Orpheus Filter
The Building Centre Trust
London, GB - 2004
Orpheus Filter, presented in 2004 at The Building Centre Trust in England, is a hybrid ‘geotextile’ equipped with layers of miniature valves and clamping mechanisms that slowly digest and convert surrounding material to form a porous network. The array is organized in a cohesive structure using shifting patterns of non-repeating geometry. It is hung vertically like a thick curtain. There is a suggestion of archaic infant sacrifice (derived from the Palatine Burial series) and immersion in nature (derived from the later ‘geotextile’ series) synthesized in the Orpheus Filter piece. Orpheus is captured in this sculpture after he has been dismembered by the Maenads, and fused with the surrounding forest floor. The filtering material has a kind of ‘pull’ built into it – the openings make a one-way osmotic action by virtue of the orientation of the serrated fronds.

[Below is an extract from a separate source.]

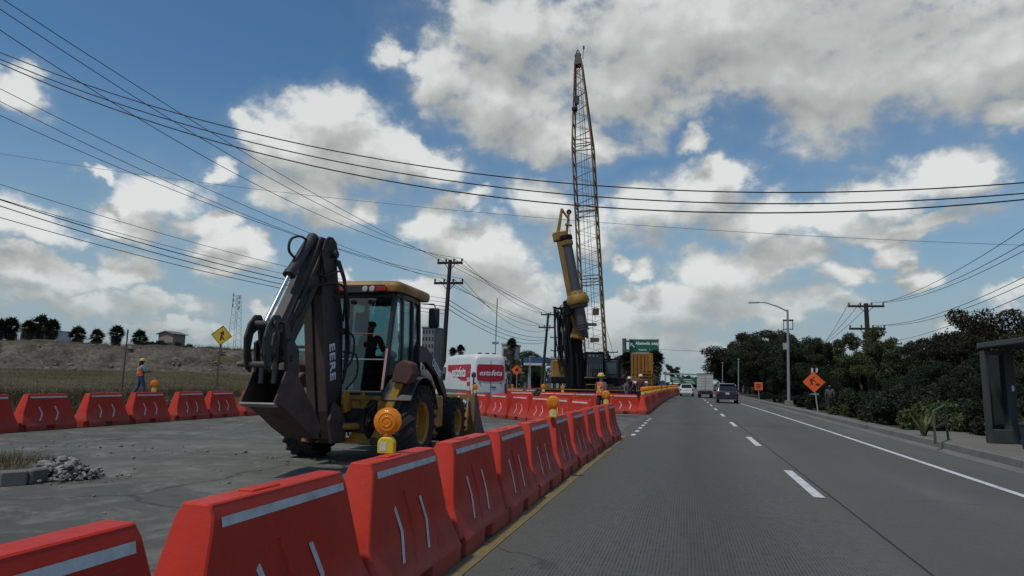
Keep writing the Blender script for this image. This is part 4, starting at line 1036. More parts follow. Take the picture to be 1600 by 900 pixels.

They make a distributed caressing, sucking motion, embedded by means of patterns of serrated fronds that are configured to work like trapping, softly toothed mouths – a cross between whale’s baleen and octopus suckers. This physical quality resonates with the Orpheus myth, a gesture of hybrid Dionysian fertility. The piece is luminous, and is intended to be seen in darkness with streaks of half light, encouraging semi-conscious associations.